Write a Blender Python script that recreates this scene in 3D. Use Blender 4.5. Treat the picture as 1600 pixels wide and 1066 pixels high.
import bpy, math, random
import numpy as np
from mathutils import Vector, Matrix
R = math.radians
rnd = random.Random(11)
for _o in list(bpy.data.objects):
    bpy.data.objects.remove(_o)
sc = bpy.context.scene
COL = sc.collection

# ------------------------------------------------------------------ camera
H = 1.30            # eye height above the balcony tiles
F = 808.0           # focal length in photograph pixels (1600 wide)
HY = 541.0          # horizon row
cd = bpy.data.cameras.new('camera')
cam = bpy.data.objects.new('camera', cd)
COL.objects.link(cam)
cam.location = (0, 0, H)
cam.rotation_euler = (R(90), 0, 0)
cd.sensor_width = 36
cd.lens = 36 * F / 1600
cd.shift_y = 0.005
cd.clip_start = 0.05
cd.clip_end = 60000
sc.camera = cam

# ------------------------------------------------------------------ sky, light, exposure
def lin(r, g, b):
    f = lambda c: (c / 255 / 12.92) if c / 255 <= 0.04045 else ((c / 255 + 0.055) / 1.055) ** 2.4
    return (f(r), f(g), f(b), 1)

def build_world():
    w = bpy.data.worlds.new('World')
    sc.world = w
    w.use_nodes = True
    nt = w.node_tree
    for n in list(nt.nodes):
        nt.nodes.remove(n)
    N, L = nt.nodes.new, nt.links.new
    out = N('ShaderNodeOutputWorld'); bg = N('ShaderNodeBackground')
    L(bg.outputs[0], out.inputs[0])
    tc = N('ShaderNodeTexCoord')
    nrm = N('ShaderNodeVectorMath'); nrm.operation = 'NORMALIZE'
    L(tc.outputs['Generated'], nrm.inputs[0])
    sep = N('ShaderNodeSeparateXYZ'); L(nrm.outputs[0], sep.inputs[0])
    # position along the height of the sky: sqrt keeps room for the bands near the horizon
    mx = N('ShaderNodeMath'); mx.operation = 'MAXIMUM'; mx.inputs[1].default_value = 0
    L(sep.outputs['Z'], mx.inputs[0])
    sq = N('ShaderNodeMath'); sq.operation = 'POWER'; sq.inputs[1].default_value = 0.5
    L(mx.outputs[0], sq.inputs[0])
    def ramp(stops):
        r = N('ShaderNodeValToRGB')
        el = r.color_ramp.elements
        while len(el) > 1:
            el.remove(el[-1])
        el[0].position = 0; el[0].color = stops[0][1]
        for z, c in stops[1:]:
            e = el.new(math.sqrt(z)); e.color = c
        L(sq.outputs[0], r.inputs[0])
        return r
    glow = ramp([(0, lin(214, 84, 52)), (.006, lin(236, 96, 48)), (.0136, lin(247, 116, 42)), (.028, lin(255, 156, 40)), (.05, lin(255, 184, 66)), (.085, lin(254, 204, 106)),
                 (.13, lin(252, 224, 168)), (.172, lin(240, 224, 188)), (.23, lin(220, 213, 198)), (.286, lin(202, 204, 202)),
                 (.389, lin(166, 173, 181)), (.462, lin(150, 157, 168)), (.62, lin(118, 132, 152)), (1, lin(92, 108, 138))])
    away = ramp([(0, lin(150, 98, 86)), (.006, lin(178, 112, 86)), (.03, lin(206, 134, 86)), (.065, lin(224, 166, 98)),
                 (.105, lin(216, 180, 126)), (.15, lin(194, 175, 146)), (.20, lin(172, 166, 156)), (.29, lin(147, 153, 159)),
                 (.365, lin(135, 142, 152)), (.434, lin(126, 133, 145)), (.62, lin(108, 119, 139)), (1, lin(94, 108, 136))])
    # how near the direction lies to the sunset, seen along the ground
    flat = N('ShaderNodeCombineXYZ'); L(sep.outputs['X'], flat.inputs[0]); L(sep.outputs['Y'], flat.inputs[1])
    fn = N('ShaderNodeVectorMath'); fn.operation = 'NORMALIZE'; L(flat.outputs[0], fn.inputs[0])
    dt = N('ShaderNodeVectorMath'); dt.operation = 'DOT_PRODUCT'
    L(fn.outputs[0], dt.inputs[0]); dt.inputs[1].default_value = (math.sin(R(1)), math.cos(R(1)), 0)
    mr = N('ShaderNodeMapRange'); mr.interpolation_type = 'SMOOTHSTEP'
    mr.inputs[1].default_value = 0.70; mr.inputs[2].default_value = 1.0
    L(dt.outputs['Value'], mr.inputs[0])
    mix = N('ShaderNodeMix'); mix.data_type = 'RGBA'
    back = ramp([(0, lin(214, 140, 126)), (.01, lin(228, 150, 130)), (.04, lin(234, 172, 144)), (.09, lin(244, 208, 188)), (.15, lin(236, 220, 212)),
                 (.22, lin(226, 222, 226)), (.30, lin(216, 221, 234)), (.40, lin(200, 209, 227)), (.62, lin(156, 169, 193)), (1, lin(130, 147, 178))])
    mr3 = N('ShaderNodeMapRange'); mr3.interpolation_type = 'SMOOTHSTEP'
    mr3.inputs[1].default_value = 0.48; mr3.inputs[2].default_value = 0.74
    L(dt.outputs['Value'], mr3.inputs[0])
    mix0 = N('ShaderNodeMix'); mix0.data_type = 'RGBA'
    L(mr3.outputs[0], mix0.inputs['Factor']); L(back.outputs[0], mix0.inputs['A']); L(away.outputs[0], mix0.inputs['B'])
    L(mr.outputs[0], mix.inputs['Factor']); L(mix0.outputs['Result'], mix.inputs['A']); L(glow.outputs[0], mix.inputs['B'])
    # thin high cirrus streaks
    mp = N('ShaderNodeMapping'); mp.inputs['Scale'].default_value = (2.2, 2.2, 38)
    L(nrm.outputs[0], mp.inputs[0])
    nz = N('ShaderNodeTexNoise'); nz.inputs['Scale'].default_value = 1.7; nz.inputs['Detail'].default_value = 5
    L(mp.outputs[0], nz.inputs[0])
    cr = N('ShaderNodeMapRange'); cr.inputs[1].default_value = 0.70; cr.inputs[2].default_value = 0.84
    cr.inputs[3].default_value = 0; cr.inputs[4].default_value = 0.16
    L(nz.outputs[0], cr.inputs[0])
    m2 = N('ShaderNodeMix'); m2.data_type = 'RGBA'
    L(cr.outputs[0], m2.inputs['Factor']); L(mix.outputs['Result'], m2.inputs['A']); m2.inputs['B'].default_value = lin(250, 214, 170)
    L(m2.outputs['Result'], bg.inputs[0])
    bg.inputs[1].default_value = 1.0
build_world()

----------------

Print the listing above from its first line through the line with "return (f(r), f(g), f(b), 1)", and stop there.

▸ **CORRECT RESULT**:
Write a Blender Python script that recreates this scene in 3D. Use Blender 4.5. Treat the picture as 1600 pixels wide and 1066 pixels high.
import bpy, math, random
import numpy as np
from mathutils import Vector, Matrix
R = math.radians
rnd = random.Random(11)
for _o in list(bpy.data.objects):
    bpy.data.objects.remove(_o)
sc = bpy.context.scene
COL = sc.collection

# ------------------------------------------------------------------ camera
H = 1.30            # eye height above the balcony tiles
F = 808.0           # focal length in photograph pixels (1600 wide)
HY = 541.0          # horizon row
cd = bpy.data.cameras.new('camera')
cam = bpy.data.objects.new('camera', cd)
COL.objects.link(cam)
cam.location = (0, 0, H)
cam.rotation_euler = (R(90), 0, 0)
cd.sensor_width = 36
cd.lens = 36 * F / 1600
cd.shift_y = 0.005
cd.clip_start = 0.05
cd.clip_end = 60000
sc.camera = cam

# ------------------------------------------------------------------ sky, light, exposure
def lin(r, g, b):
    f = lambda c: (c / 255 / 12.92) if c / 255 <= 0.04045 else ((c / 255 + 0.055) / 1.055) ** 2.4
    return (f(r), f(g), f(b), 1)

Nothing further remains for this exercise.